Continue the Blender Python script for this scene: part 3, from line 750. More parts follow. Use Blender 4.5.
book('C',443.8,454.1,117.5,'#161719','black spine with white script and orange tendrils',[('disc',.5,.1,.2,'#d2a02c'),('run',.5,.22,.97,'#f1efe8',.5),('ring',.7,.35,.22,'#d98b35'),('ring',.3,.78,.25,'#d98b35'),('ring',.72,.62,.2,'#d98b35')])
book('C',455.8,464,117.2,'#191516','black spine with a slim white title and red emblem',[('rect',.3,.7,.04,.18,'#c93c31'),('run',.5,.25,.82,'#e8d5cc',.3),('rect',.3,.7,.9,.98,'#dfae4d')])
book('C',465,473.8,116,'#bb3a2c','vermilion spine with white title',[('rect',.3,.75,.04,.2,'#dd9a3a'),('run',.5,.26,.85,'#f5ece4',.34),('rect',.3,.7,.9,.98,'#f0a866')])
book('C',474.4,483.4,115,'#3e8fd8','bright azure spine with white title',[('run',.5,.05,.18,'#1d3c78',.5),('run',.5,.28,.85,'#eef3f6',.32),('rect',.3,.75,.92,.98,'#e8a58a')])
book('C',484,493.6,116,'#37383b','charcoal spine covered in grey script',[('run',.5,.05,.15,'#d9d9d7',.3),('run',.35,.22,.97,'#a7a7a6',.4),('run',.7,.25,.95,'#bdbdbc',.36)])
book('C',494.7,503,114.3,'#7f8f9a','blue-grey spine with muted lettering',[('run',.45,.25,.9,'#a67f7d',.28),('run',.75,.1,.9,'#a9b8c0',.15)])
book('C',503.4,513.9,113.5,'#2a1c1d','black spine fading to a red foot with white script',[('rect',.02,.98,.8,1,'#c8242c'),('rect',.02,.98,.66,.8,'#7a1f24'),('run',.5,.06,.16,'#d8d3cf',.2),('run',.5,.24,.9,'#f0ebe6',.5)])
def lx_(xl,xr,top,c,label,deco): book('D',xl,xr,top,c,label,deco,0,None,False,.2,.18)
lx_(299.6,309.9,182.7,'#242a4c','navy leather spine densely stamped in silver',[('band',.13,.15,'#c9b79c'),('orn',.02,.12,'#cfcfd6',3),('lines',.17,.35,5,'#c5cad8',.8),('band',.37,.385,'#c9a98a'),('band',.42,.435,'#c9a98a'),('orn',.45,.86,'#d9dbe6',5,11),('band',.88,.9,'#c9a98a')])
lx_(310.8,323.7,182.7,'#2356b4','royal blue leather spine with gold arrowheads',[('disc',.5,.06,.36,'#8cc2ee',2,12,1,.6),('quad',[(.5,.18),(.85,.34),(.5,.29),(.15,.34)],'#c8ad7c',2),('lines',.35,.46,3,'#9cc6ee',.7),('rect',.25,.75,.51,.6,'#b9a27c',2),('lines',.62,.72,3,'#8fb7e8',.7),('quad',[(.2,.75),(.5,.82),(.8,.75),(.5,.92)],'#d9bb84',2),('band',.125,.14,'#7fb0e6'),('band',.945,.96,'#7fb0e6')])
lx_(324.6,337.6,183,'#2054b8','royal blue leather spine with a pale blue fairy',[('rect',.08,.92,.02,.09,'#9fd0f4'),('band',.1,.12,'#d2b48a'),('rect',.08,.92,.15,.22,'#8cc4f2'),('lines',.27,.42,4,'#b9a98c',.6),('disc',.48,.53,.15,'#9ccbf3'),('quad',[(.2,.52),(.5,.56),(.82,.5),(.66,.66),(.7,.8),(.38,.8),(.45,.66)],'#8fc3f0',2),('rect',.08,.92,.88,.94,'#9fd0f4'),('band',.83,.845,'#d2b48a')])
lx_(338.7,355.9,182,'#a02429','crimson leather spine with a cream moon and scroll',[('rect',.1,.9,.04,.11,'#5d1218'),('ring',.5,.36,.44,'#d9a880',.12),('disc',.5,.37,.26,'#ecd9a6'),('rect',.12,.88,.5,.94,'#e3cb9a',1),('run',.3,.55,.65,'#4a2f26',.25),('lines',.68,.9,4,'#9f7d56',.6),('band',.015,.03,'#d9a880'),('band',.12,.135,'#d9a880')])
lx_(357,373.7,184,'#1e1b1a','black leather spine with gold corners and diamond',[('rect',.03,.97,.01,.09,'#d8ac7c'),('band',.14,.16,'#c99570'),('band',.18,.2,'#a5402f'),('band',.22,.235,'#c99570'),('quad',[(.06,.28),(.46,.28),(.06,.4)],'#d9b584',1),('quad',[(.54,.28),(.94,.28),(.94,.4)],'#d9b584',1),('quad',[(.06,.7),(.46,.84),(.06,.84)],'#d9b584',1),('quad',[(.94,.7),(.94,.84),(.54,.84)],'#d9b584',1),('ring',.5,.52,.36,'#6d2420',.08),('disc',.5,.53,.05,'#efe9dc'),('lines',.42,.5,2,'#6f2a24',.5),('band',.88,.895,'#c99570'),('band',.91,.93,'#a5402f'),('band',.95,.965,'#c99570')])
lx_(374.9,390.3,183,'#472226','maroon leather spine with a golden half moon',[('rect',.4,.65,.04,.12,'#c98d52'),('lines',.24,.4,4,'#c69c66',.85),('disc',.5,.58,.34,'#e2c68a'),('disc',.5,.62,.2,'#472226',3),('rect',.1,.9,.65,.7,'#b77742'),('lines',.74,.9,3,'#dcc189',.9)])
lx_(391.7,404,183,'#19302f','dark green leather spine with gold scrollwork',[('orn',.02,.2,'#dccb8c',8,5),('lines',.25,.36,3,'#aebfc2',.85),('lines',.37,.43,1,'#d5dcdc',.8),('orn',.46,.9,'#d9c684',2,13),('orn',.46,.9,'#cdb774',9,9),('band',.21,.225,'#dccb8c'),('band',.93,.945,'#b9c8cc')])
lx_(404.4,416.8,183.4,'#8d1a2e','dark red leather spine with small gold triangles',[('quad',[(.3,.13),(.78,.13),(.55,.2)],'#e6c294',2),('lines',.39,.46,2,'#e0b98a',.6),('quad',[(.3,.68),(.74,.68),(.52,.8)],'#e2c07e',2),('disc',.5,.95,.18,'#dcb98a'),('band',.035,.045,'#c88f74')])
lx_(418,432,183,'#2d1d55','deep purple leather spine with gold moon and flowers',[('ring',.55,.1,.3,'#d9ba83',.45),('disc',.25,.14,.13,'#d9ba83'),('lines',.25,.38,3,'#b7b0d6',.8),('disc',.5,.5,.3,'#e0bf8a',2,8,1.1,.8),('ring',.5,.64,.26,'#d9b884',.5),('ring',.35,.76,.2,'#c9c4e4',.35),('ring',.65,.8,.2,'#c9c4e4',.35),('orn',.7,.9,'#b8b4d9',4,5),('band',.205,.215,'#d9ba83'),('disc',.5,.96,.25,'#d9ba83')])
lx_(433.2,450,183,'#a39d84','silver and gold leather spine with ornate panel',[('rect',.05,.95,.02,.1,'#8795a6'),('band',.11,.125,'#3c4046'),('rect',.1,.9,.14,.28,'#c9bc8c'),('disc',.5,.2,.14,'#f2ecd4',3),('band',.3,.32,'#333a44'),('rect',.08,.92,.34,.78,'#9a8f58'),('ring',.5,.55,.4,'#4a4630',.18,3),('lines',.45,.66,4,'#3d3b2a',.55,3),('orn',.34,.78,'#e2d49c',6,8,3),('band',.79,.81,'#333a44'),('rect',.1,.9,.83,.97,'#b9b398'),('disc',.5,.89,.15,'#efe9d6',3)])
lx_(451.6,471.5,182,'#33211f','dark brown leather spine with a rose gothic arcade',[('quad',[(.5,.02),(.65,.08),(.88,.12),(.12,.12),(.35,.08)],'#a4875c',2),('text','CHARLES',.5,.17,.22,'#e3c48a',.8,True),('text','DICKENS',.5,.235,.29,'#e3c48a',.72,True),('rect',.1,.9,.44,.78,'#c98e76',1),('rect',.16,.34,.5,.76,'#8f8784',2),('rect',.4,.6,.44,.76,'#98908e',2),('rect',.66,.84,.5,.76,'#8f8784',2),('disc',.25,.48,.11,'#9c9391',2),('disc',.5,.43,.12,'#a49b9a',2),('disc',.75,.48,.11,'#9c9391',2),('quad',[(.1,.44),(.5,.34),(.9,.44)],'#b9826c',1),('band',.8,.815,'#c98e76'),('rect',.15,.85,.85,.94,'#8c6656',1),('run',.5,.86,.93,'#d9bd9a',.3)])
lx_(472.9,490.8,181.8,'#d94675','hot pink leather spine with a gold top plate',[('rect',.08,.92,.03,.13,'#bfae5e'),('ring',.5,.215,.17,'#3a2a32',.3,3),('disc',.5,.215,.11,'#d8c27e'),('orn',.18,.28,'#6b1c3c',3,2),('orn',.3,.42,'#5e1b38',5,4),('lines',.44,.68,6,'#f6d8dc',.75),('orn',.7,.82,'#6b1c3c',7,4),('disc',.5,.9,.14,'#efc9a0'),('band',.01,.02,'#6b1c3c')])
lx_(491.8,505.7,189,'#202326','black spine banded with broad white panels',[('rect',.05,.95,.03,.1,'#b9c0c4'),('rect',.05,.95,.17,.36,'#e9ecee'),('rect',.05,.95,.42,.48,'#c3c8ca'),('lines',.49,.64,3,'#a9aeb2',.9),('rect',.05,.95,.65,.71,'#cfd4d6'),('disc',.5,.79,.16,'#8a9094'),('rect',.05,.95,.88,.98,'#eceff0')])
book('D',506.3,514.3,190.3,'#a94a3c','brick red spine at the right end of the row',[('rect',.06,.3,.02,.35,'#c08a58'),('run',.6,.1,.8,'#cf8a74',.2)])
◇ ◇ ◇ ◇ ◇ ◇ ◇
Only the number is wanted: how many lines in the data include the word "script"?

4